The Great Escape

Life, Motherhood

He leans nonchalantly against the lamppost, hands stuffed in his pockets, one eye slightly squinting as he surveys the scene around him.

‘How are you feeling?’ I say to my son. A slight shrug of the shoulder, one hand runs through his recently cut hair. ‘Actually…’ he looks around again, the crowds of children returning from their summer holidays, the parents chattering, the new little ones starting school.

‘…I’m pretty bored. Yeh.’

‘You are bored?’

‘Yeh. I’m pretty bored.’ He glances around slowly again, hands moving deeper into his pockets. Steve McQueen has nothing on him. If he weren’t five, I’d expect him to take a pack of cigarettes from his rolled-up T-shirt sleeve and light up.

That lump in your throat you get when it strikes you how big your children are getting was already present, stuck there since the seven-year-old had ushered me away from the school entrance, not even allowing a hug, no backward glance. The nine-year-old, at least, tolerated a kiss on the cheek, taking it with a good-natured smile and thumbs up.

The youngest and me had struck up a deal. When we got to the school gates, I would immediately leave. I would pretend he was on his own, and I wouldn’t even say goodbye. Ok, I had said. You might change your mind when you get to the gates.
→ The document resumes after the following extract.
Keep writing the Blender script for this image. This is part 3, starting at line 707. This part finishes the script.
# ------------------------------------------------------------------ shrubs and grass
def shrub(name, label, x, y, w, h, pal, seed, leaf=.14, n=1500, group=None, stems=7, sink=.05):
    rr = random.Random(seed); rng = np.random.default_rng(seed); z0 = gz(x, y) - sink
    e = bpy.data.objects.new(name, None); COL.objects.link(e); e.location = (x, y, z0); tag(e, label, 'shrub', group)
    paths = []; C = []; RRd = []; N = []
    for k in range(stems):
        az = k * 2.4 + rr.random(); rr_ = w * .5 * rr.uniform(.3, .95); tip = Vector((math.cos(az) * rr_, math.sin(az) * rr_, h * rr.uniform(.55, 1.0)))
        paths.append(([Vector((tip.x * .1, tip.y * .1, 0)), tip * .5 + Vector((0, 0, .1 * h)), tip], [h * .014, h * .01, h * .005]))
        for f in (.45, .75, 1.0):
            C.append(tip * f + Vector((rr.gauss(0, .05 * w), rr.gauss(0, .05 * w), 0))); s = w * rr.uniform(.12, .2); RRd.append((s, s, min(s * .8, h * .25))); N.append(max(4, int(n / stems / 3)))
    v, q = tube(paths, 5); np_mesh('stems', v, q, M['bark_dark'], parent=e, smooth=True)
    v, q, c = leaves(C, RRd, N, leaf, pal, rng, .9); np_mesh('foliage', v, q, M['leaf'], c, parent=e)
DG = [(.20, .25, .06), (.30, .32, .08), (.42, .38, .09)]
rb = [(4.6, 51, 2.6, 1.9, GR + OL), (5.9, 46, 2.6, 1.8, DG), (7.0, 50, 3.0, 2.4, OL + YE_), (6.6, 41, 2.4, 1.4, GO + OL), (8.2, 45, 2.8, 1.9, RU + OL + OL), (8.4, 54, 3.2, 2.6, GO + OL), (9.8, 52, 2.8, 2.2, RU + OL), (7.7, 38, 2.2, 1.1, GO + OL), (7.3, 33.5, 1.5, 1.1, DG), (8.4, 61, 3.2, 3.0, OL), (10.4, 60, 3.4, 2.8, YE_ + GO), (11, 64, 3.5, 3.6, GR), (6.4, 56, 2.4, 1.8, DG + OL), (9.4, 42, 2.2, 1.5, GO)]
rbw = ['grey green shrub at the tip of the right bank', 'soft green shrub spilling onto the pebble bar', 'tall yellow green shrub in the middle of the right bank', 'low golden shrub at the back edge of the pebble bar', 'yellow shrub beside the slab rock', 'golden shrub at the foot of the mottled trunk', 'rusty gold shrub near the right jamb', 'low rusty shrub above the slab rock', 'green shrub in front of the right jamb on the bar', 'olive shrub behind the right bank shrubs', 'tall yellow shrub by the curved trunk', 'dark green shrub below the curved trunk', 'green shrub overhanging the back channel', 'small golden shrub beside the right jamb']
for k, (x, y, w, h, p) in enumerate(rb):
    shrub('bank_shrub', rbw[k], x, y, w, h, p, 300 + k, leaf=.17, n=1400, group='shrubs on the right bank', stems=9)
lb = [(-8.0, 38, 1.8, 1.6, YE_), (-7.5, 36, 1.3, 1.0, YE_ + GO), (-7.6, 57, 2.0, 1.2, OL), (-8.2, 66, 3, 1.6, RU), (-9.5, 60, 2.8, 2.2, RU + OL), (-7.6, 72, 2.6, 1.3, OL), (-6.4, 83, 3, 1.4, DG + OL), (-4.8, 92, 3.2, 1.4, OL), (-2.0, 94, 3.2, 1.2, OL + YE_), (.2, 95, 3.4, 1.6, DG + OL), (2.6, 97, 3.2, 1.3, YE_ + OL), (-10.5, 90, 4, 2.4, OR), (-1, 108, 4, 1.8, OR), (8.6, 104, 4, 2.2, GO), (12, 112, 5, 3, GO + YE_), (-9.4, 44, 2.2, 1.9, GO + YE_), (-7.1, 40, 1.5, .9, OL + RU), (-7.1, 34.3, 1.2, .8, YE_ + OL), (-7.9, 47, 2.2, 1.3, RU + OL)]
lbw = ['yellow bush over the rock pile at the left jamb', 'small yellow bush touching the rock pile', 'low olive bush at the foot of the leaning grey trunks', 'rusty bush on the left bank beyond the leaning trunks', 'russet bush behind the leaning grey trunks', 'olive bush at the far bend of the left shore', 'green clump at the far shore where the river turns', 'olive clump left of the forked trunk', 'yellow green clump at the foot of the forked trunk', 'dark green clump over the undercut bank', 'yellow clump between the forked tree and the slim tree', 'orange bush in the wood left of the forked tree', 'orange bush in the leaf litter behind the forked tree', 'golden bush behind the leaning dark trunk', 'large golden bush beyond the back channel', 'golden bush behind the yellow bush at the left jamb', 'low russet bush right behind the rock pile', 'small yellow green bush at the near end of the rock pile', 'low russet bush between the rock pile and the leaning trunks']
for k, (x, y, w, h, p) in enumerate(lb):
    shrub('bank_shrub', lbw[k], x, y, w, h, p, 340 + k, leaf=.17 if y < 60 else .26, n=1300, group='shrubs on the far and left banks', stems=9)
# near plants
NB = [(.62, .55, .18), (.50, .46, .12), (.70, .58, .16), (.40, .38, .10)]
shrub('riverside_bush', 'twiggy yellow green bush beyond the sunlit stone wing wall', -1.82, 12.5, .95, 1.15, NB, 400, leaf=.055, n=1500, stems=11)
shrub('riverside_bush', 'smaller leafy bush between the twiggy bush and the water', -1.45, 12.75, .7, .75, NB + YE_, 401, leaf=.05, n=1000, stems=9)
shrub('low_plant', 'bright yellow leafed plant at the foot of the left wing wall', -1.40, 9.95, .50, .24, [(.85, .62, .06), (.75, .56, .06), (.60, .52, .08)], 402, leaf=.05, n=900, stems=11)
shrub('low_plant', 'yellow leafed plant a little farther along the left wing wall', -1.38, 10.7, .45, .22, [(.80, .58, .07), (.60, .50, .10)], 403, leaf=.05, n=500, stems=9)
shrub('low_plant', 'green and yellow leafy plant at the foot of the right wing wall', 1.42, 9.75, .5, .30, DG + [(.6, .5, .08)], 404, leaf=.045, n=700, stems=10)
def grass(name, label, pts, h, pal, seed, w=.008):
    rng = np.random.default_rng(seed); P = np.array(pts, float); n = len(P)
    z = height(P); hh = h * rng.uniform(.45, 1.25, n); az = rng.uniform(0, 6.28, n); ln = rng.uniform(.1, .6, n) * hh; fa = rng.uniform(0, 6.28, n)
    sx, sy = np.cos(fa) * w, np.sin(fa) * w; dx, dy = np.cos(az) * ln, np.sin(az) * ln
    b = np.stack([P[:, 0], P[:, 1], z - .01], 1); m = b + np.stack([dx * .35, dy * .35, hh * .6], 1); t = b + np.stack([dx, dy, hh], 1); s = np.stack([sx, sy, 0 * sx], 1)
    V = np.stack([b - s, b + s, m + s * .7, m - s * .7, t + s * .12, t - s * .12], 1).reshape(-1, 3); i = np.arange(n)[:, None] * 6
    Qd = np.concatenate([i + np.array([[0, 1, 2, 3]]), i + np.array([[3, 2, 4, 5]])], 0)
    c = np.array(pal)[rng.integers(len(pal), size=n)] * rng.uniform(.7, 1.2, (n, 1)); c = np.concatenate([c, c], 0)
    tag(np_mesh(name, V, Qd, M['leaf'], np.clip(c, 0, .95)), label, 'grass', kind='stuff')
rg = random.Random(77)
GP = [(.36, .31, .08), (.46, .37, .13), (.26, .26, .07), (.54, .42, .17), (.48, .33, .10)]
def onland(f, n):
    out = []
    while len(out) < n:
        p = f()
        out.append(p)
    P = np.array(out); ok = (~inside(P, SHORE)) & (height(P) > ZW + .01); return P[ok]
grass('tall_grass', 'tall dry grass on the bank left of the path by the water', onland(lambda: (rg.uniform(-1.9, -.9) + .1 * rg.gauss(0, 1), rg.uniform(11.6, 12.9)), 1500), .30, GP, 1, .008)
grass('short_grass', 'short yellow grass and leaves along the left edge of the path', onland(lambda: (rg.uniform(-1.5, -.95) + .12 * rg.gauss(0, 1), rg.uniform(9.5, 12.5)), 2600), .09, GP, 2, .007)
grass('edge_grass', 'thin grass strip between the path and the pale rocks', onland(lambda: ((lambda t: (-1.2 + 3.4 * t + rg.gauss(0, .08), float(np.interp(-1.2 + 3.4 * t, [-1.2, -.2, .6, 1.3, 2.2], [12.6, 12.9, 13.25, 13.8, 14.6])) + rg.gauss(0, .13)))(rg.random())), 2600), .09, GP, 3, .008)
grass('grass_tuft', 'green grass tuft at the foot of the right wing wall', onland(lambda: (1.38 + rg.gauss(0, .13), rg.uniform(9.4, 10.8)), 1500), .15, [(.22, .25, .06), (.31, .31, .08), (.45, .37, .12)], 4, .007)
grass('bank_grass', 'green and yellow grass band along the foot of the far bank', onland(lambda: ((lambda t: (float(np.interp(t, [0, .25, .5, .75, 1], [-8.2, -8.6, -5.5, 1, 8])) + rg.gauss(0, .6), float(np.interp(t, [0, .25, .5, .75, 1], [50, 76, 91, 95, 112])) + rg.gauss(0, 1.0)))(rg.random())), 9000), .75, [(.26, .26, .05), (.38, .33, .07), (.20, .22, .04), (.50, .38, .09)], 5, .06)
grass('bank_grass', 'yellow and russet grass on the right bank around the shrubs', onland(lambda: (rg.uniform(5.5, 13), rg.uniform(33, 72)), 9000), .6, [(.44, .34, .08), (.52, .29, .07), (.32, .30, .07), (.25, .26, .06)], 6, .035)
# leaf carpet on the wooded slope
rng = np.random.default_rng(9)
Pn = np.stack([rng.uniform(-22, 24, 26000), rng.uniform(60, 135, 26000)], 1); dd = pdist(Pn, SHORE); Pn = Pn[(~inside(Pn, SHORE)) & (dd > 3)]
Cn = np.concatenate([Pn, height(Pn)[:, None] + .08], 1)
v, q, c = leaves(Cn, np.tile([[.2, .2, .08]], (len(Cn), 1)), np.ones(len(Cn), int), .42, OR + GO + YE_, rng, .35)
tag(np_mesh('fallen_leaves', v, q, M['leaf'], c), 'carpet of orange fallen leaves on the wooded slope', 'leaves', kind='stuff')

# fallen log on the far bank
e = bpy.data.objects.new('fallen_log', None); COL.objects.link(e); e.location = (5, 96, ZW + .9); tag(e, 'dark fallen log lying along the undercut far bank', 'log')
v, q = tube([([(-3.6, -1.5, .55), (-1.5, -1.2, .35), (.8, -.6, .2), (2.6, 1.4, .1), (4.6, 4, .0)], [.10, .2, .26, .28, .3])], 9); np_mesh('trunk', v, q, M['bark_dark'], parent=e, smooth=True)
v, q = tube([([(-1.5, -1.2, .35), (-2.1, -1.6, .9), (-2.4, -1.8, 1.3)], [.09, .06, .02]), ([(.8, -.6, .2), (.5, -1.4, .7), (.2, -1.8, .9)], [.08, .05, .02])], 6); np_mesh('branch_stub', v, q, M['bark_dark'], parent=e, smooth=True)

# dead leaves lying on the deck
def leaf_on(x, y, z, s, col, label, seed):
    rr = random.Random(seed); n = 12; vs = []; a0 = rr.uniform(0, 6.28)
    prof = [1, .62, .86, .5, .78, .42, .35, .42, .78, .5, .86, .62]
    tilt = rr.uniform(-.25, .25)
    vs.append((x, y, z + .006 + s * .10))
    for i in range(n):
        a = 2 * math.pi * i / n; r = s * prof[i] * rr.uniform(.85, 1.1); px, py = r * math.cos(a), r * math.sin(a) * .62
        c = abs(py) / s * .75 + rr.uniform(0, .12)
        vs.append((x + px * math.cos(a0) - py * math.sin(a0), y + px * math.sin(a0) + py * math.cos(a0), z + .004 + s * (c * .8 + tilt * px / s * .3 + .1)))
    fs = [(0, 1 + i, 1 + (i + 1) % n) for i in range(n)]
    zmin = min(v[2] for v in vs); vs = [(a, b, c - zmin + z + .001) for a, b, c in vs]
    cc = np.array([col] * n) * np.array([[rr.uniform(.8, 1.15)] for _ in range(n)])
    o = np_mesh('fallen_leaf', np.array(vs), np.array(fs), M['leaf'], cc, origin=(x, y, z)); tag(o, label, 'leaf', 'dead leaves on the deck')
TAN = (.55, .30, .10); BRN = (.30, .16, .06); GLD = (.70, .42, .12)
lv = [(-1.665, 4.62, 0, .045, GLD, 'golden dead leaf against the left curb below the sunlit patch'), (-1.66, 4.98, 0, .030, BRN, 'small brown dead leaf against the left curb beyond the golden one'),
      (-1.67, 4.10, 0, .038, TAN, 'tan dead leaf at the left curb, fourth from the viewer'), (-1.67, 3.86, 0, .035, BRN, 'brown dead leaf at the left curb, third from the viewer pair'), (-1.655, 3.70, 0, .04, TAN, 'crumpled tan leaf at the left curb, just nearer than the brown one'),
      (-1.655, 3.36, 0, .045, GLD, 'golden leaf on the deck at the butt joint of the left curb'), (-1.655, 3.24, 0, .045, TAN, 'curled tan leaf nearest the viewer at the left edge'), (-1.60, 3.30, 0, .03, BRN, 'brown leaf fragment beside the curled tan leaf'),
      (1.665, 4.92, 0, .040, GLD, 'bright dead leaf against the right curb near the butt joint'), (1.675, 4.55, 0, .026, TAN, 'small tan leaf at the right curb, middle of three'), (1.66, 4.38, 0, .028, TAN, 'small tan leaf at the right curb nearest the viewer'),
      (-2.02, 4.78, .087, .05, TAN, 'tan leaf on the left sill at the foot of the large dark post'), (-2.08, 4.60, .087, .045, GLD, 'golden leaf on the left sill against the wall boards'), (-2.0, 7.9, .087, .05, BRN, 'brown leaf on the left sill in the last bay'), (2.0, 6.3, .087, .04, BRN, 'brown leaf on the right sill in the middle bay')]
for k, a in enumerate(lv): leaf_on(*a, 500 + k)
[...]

So here we are. As I stand back, making moves to go, I watch him, this pretty bored small boy. How he has so many enormous feelings going back to school, how excited he is to see his friends, how scared he is to go in the gates by himself, how tired he is from a sleepless, hectic summer. How full of hope and curiosity he is. He is replete with it, a fat pod of potential percolating, ready to pour himself into his world.

This is all too much for someone so young. He has to say he is bored. It is the only non-threatening, almost-neutral adjective he can pluck out of the air to describe his overwhelm.

I know this, and I hover close by.

‘Mum!’ he shouts. ‘It’s alright if you stay.’

He slips his hand into mine and buries his face briefly into the top of my leg, and Steve McQueen retreats from sight as he strolls into another year.